** Written problem **
Return, word for word, the lines from the line holding "a=2*math.pi*q/6" through the line holding "chandelier(-.955,5.5,CAMZ+1.88)". Include both end lines and no others.
•••••
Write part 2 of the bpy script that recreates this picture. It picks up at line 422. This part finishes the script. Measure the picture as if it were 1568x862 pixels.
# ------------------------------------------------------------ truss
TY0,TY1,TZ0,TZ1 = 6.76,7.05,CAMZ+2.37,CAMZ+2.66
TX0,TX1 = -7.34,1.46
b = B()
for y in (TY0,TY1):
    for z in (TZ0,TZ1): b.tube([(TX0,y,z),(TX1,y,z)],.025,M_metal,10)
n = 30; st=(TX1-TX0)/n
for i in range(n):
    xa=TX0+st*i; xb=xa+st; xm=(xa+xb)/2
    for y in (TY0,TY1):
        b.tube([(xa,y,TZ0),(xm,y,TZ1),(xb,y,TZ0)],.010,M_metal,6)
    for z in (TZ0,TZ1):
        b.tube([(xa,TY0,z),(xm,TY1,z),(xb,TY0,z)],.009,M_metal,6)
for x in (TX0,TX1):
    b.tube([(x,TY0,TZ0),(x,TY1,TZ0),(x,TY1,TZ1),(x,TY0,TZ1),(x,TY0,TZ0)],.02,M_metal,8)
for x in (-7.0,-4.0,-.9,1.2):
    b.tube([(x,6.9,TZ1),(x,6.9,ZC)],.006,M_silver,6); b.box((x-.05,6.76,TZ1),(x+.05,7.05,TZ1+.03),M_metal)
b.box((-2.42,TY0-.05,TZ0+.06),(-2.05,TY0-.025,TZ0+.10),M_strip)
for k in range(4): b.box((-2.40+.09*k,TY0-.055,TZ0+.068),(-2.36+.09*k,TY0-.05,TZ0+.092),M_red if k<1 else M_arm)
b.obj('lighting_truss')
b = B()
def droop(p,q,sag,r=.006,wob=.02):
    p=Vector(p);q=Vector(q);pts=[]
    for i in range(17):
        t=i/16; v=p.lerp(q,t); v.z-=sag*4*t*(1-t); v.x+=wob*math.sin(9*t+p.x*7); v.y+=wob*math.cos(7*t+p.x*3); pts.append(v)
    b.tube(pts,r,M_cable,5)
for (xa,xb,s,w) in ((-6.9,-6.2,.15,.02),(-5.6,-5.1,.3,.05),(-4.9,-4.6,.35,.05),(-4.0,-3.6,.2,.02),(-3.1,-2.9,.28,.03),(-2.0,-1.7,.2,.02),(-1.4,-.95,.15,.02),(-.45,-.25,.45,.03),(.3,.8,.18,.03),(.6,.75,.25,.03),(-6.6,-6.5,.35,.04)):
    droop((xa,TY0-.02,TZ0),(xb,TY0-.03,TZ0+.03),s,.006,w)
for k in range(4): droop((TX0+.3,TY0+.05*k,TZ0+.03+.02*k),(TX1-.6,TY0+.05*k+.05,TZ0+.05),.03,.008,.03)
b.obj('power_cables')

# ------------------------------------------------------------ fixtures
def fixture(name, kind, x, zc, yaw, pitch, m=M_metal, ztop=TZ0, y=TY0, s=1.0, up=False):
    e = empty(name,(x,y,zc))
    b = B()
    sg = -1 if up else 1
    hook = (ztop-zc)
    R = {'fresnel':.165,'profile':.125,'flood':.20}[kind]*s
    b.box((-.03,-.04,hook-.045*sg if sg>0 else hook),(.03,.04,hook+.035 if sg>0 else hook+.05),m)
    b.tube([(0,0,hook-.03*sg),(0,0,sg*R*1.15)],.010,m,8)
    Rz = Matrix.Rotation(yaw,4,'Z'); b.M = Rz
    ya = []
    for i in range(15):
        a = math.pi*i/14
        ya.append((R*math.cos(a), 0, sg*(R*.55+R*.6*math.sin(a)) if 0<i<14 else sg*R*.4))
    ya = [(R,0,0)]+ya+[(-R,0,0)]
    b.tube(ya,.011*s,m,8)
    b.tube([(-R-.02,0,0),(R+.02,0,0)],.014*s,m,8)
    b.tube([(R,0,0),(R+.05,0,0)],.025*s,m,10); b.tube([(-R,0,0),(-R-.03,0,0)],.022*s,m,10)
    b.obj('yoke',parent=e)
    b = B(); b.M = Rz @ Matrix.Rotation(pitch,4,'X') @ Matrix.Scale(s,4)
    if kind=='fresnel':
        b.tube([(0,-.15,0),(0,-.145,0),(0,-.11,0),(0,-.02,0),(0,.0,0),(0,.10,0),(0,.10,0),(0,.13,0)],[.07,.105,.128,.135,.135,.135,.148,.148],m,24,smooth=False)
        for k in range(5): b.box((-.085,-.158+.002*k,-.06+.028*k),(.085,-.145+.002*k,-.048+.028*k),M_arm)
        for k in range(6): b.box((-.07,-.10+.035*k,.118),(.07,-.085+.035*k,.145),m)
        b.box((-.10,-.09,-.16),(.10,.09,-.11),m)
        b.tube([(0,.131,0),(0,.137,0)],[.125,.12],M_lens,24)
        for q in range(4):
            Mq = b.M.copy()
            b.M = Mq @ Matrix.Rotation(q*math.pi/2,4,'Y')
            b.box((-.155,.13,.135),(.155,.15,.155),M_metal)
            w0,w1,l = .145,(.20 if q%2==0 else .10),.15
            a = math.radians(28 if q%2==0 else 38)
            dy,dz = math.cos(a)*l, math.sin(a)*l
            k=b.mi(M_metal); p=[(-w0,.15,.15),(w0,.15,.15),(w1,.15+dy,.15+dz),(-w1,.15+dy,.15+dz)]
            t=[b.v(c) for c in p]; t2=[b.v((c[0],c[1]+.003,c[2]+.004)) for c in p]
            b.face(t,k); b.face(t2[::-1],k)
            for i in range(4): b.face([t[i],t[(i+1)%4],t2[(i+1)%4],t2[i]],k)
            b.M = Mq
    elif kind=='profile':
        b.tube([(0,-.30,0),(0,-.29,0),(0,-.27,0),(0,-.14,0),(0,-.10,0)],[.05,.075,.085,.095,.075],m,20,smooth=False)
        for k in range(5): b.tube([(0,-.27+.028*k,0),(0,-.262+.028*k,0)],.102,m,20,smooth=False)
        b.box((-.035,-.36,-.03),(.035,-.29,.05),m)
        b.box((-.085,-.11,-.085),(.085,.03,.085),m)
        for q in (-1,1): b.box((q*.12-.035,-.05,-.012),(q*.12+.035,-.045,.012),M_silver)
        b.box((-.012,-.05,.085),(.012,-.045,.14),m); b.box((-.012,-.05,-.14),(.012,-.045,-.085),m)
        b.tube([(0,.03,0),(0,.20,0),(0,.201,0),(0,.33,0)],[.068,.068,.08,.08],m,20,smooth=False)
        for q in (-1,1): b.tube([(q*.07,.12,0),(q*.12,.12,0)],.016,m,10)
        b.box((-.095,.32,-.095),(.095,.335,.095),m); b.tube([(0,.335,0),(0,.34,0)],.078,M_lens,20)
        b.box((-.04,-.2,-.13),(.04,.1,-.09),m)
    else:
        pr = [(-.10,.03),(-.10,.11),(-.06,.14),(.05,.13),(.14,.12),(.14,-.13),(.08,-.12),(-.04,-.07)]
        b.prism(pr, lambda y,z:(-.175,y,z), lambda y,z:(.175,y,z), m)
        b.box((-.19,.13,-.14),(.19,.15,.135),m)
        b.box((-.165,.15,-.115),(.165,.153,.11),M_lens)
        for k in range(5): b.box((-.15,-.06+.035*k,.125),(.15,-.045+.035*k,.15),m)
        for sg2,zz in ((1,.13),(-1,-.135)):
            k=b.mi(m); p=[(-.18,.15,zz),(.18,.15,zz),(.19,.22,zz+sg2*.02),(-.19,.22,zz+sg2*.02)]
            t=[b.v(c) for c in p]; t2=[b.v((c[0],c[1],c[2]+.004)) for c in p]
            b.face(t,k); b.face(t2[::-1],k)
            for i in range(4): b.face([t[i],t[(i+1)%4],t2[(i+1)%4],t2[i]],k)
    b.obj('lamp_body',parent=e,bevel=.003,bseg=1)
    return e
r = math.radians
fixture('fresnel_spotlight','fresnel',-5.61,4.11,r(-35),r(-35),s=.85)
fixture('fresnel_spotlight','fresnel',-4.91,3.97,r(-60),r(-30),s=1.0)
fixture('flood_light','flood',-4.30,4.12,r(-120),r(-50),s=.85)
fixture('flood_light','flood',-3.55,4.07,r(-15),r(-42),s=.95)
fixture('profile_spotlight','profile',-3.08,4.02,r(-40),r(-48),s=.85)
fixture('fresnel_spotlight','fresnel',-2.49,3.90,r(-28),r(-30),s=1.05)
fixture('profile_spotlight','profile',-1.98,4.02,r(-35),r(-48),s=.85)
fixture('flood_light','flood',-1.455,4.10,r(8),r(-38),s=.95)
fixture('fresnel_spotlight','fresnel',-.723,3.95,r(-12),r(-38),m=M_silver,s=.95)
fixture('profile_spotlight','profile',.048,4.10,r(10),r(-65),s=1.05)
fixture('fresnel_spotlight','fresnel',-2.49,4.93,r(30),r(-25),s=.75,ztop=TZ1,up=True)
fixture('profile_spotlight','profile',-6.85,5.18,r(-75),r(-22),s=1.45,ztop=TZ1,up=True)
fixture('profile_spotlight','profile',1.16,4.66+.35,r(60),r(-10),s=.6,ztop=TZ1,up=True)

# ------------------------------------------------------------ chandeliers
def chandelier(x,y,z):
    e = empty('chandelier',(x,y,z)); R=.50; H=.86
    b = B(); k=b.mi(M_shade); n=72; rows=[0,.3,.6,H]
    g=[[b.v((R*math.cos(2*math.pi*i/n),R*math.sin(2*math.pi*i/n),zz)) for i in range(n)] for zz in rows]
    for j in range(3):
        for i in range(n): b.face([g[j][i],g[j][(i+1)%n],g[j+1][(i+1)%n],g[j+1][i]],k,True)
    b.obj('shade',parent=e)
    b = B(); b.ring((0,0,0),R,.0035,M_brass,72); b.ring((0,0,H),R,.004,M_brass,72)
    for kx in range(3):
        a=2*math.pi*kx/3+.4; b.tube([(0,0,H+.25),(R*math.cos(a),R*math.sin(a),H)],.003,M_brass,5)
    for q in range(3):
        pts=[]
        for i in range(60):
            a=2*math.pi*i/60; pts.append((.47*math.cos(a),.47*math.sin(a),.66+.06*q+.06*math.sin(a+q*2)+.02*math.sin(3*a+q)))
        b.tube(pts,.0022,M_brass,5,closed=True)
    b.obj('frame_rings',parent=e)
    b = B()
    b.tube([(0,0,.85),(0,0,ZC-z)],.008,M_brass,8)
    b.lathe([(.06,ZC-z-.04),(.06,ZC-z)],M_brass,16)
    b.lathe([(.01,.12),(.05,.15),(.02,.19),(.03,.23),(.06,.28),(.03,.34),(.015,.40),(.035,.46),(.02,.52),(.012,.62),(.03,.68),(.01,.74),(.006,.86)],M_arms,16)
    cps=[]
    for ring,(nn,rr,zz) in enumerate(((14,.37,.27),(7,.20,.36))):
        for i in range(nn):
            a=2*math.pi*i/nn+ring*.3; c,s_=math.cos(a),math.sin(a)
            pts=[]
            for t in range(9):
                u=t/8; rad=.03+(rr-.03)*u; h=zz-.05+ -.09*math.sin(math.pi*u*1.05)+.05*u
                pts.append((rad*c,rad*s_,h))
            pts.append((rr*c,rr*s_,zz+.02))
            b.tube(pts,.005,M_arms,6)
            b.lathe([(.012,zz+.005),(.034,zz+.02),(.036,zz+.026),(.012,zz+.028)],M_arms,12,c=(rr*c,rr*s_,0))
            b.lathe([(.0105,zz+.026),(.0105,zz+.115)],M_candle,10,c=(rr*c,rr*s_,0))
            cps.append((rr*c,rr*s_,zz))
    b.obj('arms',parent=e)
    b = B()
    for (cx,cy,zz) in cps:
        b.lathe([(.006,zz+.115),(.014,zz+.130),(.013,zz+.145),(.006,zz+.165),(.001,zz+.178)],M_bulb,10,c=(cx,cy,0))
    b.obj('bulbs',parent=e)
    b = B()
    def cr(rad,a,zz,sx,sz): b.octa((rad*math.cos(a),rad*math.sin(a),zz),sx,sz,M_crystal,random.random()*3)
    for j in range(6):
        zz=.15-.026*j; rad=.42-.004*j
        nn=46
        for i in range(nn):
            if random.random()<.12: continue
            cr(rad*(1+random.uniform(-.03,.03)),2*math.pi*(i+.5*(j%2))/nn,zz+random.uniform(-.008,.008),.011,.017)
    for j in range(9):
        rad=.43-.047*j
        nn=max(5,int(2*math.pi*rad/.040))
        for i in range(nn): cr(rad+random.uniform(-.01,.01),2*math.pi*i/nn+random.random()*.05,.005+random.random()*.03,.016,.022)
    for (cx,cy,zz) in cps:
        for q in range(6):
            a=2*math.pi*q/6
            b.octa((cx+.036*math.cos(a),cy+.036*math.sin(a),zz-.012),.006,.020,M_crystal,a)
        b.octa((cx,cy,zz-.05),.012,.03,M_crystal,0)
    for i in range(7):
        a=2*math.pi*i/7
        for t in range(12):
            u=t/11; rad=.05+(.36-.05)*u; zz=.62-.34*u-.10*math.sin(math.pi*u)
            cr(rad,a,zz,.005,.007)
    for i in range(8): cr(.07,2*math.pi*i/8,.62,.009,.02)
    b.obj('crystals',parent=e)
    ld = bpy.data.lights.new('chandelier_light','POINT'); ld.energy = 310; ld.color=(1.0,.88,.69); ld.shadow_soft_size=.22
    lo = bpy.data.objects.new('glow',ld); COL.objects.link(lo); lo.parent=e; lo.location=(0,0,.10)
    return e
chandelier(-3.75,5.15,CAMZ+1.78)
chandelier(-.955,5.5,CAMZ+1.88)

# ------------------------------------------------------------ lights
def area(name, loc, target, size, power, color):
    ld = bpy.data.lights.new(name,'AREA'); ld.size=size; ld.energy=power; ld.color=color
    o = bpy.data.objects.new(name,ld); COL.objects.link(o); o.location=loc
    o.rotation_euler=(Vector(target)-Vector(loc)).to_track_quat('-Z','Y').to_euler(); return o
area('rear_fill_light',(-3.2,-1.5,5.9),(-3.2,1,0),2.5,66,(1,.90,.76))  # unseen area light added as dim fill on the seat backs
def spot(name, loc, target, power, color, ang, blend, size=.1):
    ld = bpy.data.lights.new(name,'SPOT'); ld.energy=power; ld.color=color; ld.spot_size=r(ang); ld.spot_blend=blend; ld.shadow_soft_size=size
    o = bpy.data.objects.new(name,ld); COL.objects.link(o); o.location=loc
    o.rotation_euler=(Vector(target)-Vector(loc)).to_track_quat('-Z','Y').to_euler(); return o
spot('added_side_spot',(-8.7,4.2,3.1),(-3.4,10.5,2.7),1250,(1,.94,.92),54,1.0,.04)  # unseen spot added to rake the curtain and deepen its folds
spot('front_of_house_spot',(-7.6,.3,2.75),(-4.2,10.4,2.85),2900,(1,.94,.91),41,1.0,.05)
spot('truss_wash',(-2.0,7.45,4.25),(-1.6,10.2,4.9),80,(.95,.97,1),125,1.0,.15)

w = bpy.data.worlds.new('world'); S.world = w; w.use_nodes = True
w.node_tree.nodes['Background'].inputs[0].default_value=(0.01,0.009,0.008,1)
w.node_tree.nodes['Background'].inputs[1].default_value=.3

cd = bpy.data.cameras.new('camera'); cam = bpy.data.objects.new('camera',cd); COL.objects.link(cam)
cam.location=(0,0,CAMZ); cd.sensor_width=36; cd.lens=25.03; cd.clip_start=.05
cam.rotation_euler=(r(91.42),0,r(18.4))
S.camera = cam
•••••
** The result **
            a=2*math.pi*q/6
            b.octa((cx+.036*math.cos(a),cy+.036*math.sin(a),zz-.012),.006,.020,M_crystal,a)
        b.octa((cx,cy,zz-.05),.012,.03,M_crystal,0)
    for i in range(7):
        a=2*math.pi*i/7
        for t in range(12):
            u=t/11; rad=.05+(.36-.05)*u; zz=.62-.34*u-.10*math.sin(math.pi*u)
            cr(rad,a,zz,.005,.007)
    for i in range(8): cr(.07,2*math.pi*i/8,.62,.009,.02)
    b.obj('crystals',parent=e)
    ld = bpy.data.lights.new('chandelier_light','POINT'); ld.energy = 310; ld.color=(1.0,.88,.69); ld.shadow_soft_size=.22
    lo = bpy.data.objects.new('glow',ld); COL.objects.link(lo); lo.parent=e; lo.location=(0,0,.10)
    return e
chandelier(-3.75,5.15,CAMZ+1.78)
chandelier(-.955,5.5,CAMZ+1.88)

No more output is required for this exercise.